Task to complete ▸ Make an exact copy of the lines, leaving the pictures out.

Data section ▸
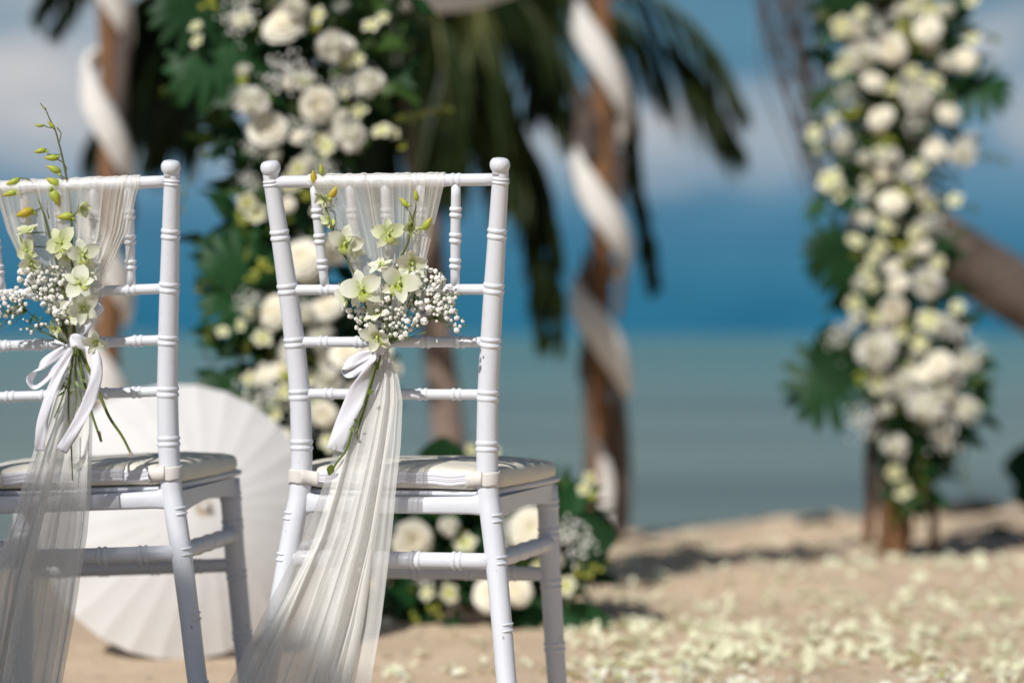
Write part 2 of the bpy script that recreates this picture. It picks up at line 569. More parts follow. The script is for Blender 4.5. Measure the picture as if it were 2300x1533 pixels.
def mat_sea():
    m = bpy.data.materials.new('sea_water')
    m.use_nodes = True
    nt = m.node_tree
    L = nt.links.new
    nt.nodes.clear()
    out = N(nt, 'ShaderNodeOutputMaterial')
    b = N(nt, 'ShaderNodeBsdfPrincipled')
    geo = N(nt, 'ShaderNodeNewGeometry')
    sp = N(nt, 'ShaderNodeSeparateXYZ')
    L(geo.outputs['Position'], sp.inputs[0])
    lg = N(nt, 'ShaderNodeMath', operation='LOGARITHM', i_1=10.0)
    mx = N(nt, 'ShaderNodeMath', operation='MAXIMUM', i_1=1.0)
    L(sp.outputs[1], mx.inputs[0]); L(mx.outputs[0], lg.inputs[0])
    sc = N(nt, 'ShaderNodeMapRange')
    sc.inputs['From Min'].default_value = 1.0
    sc.inputs['From Max'].default_value = 4.0
    L(lg.outputs[0], sc.inputs[0])
    # shallow grey-green over sand, teal further out, blue in the deep
    rp = ramp(nt, [(0.0, (0.18, 0.215, 0.175)), (0.14, (0.165, 0.225, 0.19)), (0.3, (0.105, 0.225, 0.210)), (0.55, (0.052, 0.220, 0.222)), (0.85, (0.032, 0.210, 0.230)), (1.0, (0.03, 0.16, 0.25))])
    L(sc.outputs[0], rp.inputs[0])
    mp = N(nt, 'ShaderNodeMapping')
    mp.inputs['Scale'].default_value = (0.05, 0.35, 1)
    L(geo.outputs['Position'], mp.inputs[0])
    no = N(nt, 'ShaderNodeTexNoise', i_Scale=1.0, i_Detail=5.0)
    L(mp.outputs[0], no.inputs['Vector'])
    r2 = ramp(nt, [(0.35, 0.74), (0.65, 1.18)])
    L(no.outputs[0], r2.inputs[0])
    ml = N(nt, 'ShaderNodeMix', data_type='RGBA', blend_type='MULTIPLY', i_0=1.0)
    L(rp.outputs[0], ml.inputs[6]); L(r2.outputs[0], ml.inputs[7])
    L(ml.outputs[2], b.inputs['Base Color'])
    b.inputs['Roughness'].default_value = 0.25
    b.inputs['Specular IOR Level'].default_value = 0.16
    m3 = N(nt, 'ShaderNodeMapping')
    m3.inputs['Scale'].default_value = (0.7, 1.6, 1)
    L(geo.outputs['Position'], m3.inputs[0])
    n3 = N(nt, 'ShaderNodeTexNoise', i_Scale=1.2, i_Detail=7.0, i_Roughness=0.6)
    L(m3.outputs[0], n3.inputs['Vector'])
    bp = N(nt, 'ShaderNodeBump', i_Strength=0.5, i_Distance=0.12)
    L(n3.outputs[0], bp.inputs['Height']); L(bp.outputs[0], b.inputs['Normal'])
    L(b.outputs[0], out.inputs[0])
    return m


mb = MB()
mb.add([(-25000, -60, -0.33), (25000, -60, -0.33), (25000, 30000, -0.33), (-25000, 30000, -0.33)], [(0, 1, 2, 3)])
sea = mb.build('sea_water', mat_sea(), smooth=False)
tag(sea, kind='structure')


# ---------------------------------------------------------------- chairs
def ringed(path, base, rings, amp=0.0021, gap=0.0050, w=0.0021, dense=None):
    """sample positions (0..1 by length) and radii with twin bead rings. path: function u->Vector, base: u->radius, L length"""
    L = sum((path(i / 60) - path((i + 1) / 60)).length for i in range(60))
    us = set(np.linspace(0, 1, dense or 24).tolist())
    for c in rings:
        for d in np.linspace(-0.012, 0.012, 25):
            u = c + d / L
            if 0 <= u <= 1:
                us.add(round(float(u), 6))
    us = sorted(us)
    rad = []
    for u in us:
        r = base(u)
        for c in rings:
            for sgn in (-1, 1):
                d = (u - c) * L - sgn * gap
                r += amp * max(0.0, 1 - (d / (w * 1.5)) ** 2) ** 0.5 if abs(d) < w * 1.5 else 0
        rad.append(r)
    return [path(u) for u in us], rad


POST = [(0.0, .207, -.100), (.158, .182, -.055), (.24, .172, -.038), (.341, .159, -.018), (.403, .150, -.008), (.44, .1445, -.002),
        (.50, .1425, 0), (.59, .1445, -.004), (.668, .150, -.013), (.747, .157, -.026), (.83, .165, -.042), (.905, .1725, -.058), (.93, .175, -.063)]
POST = [(z, x * 1.013, y) for z, x, y in POST]
POSTR = [(0, .0148), (.25, .0155), (.40, .0165), (.5, .0165), (.6, .0160), (.75, .0150), (.88, .0128), (.905, .0125), (.93, .0112)]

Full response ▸
Write part 2 of the bpy script that recreates this picture. It picks up at line 569. More parts follow. The script is for Blender 4.5. Measure the picture as if it were 2300x1533 pixels.
def mat_sea():
    m = bpy.data.materials.new('sea_water')
    m.use_nodes = True
    nt = m.node_tree
    L = nt.links.new
    nt.nodes.clear()
    out = N(nt, 'ShaderNodeOutputMaterial')
    b = N(nt, 'ShaderNodeBsdfPrincipled')
    geo = N(nt, 'ShaderNodeNewGeometry')
    sp = N(nt, 'ShaderNodeSeparateXYZ')
    L(geo.outputs['Position'], sp.inputs[0])
    lg = N(nt, 'ShaderNodeMath', operation='LOGARITHM', i_1=10.0)
    mx = N(nt, 'ShaderNodeMath', operation='MAXIMUM', i_1=1.0)
    L(sp.outputs[1], mx.inputs[0]); L(mx.outputs[0], lg.inputs[0])
    sc = N(nt, 'ShaderNodeMapRange')
    sc.inputs['From Min'].default_value = 1.0
    sc.inputs['From Max'].default_value = 4.0
    L(lg.outputs[0], sc.inputs[0])
    # shallow grey-green over sand, teal further out, blue in the deep
    rp = ramp(nt, [(0.0, (0.18, 0.215, 0.175)), (0.14, (0.165, 0.225, 0.19)), (0.3, (0.105, 0.225, 0.210)), (0.55, (0.052, 0.220, 0.222)), (0.85, (0.032, 0.210, 0.230)), (1.0, (0.03, 0.16, 0.25))])
    L(sc.outputs[0], rp.inputs[0])
    mp = N(nt, 'ShaderNodeMapping')
    mp.inputs['Scale'].default_value = (0.05, 0.35, 1)
    L(geo.outputs['Position'], mp.inputs[0])
    no = N(nt, 'ShaderNodeTexNoise', i_Scale=1.0, i_Detail=5.0)
    L(mp.outputs[0], no.inputs['Vector'])
    r2 = ramp(nt, [(0.35, 0.74), (0.65, 1.18)])
    L(no.outputs[0], r2.inputs[0])
    ml = N(nt, 'ShaderNodeMix', data_type='RGBA', blend_type='MULTIPLY', i_0=1.0)
    L(rp.outputs[0], ml.inputs[6]); L(r2.outputs[0], ml.inputs[7])
    L(ml.outputs[2], b.inputs['Base Color'])
    b.inputs['Roughness'].default_value = 0.25
    b.inputs['Specular IOR Level'].default_value = 0.16
    m3 = N(nt, 'ShaderNodeMapping')
    m3.inputs['Scale'].default_value = (0.7, 1.6, 1)
    L(geo.outputs['Position'], m3.inputs[0])
    n3 = N(nt, 'ShaderNodeTexNoise', i_Scale=1.2, i_Detail=7.0, i_Roughness=0.6)
    L(m3.outputs[0], n3.inputs['Vector'])
    bp = N(nt, 'ShaderNodeBump', i_Strength=0.5, i_Distance=0.12)
    L(n3.outputs[0], bp.inputs['Height']); L(bp.outputs[0], b.inputs['Normal'])
    L(b.outputs[0], out.inputs[0])
    return m


mb = MB()
mb.add([(-25000, -60, -0.33), (25000, -60, -0.33), (25000, 30000, -0.33), (-25000, 30000, -0.33)], [(0, 1, 2, 3)])
sea = mb.build('sea_water', mat_sea(), smooth=False)
tag(sea, kind='structure')


# ---------------------------------------------------------------- chairs
def ringed(path, base, rings, amp=0.0021, gap=0.0050, w=0.0021, dense=None):
    """sample positions (0..1 by length) and radii with twin bead rings. path: function u->Vector, base: u->radius, L length"""
    L = sum((path(i / 60) - path((i + 1) / 60)).length for i in range(60))
    us = set(np.linspace(0, 1, dense or 24).tolist())
    for c in rings:
        for d in np.linspace(-0.012, 0.012, 25):
            u = c + d / L
            if 0 <= u <= 1:
                us.add(round(float(u), 6))
    us = sorted(us)
    rad = []
    for u in us:
        r = base(u)
        for c in rings:
            for sgn in (-1, 1):
                d = (u - c) * L - sgn * gap
                r += amp * max(0.0, 1 - (d / (w * 1.5)) ** 2) ** 0.5 if abs(d) < w * 1.5 else 0
        rad.append(r)
    return [path(u) for u in us], rad


POST = [(0.0, .207, -.100), (.158, .182, -.055), (.24, .172, -.038), (.341, .159, -.018), (.403, .150, -.008), (.44, .1445, -.002),
        (.50, .1425, 0), (.59, .1445, -.004), (.668, .150, -.013), (.747, .157, -.026), (.83, .165, -.042), (.905, .1725, -.058), (.93, .175, -.063)]
POST = [(z, x * 1.013, y) for z, x, y in POST]
POSTR = [(0, .0148), (.25, .0155), (.40, .0165), (.5, .0165), (.6, .0160), (.75, .0150), (.88, .0128), (.905, .0125), (.93, .0112)]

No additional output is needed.